With gas over $3 a gallon nation-wide and oil near $100 a barrel, consumers say they expect inflationary pressures to increase in coming months and think they will have to spend less on other goods to meet increasing food and energy costs.

That doesn't bode well for the Christmas sales season.

Indeed, some retailers are already cutting prices very early in the season to stoke purchases.

Nonetheless, most analysts estimate that this year's Christmas retail sales will be dismal and worry that a poor X-mas season will further pressure an already weakening economy.

Back on the real estate front, a couple more homebuilders filed for bankruptcy (see here and here) while another of the nation's largest homebuilders, Beazer, stopped paying subcontractors working with them.

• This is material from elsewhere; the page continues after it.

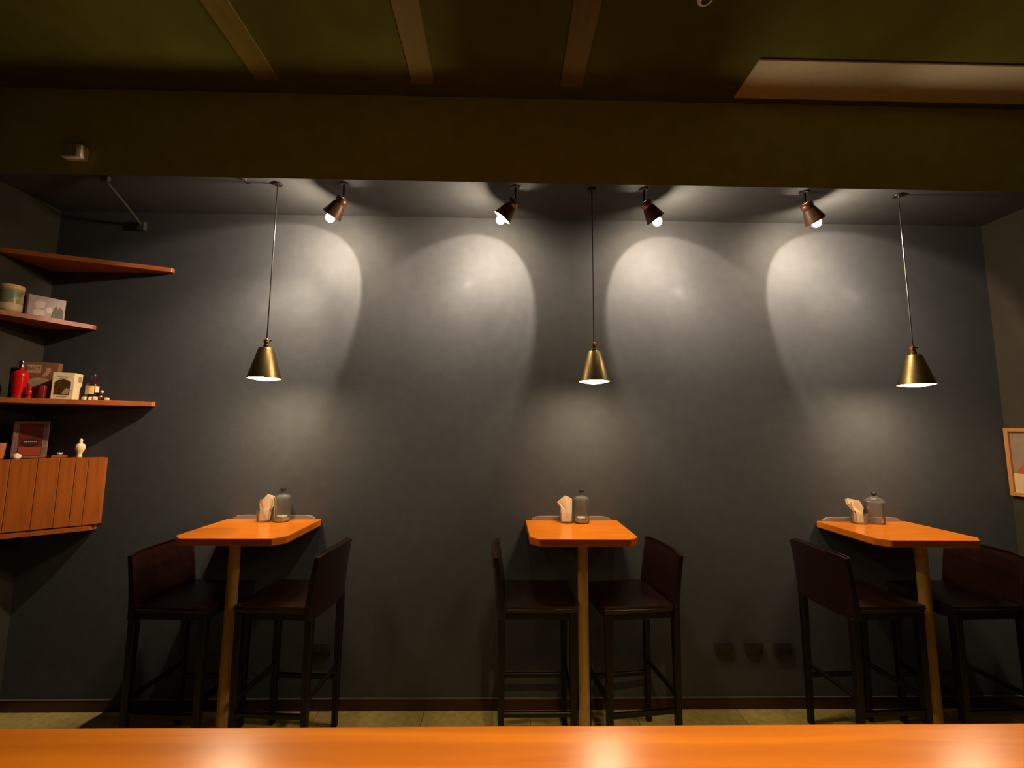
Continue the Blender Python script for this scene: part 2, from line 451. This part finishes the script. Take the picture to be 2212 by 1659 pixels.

The New York City real estate market hasn't taken a hit
from the bursting of housing bubble yet, but that's not exactly good news for the American economy either.

With the dollar at an all-time low against a host of other currencies, foreigners are coming in to snap up New York real estate at bargain prices.

While that helps prop up the real estate market for now, it does suggest that long-term economic growth will be hurt as the American dollar approaches bargain basement status.

As Steve Forbes is so fond of saying on CNBC, no country has ever devalued itself into prosperity.

As for the New York market, demand continues to outstrip available homes and apartments in every borough but Staten Island, but much of the demand is fueled by healthy activity on Wall Street.

If the markets continue to tank and Wall Street companies ratchet up lay-offs (so far lay-offs have been limited to divisions of financial companies related to sub-prime mortgages, CDO's, et al.), the New York real estate market will take a hit just like most of the rest of the country already is.

Which brings me back to what I was saying a couple of week's ago - the problems bubbling under the surface of what looks to be a fairly good economy (4.6% unemployment, 1.9% core inflation, stock indices still up for the year) are going to start exploding.

With hundreds of billions of sub-prime and Alt-A mortgages ready to reset to higher rates by the middle of next year and with foreclosure rates already increasing all over the country, the write-downs resulting from the mortgage mess by the financial companies aren't close to being finished.

Which means Wall Street hasn't seen an end to turbulence just yet.

Usually the end of the year brings a stock market rally and big Christmas bonuses for many Wall Streeters.

This year may be a little different.

The Dow has already fallen 7.9% from its record close just one month ago.

As I wrote earlier, a couple of percentage points more and we'll officially be in a correction.

With commodity prices through the roof and the dollar through the floor, it seems unlikely that the Fed will be able to cut rates much more before doing serious harm to the economy (like stagflation.)

Consumers, already overburdened by high debt levels and falling home values, are going to be further hurt by increased commodity prices.

If the consumer stops spending (and the October retail sales data seems to show this already happening), you can bet the economy will fall into an official recession by the middle of next year.

Which means the bull may be out of this market for a while, no matter what Helicopter Ben and his merry money printers at the Fed do to try and save it.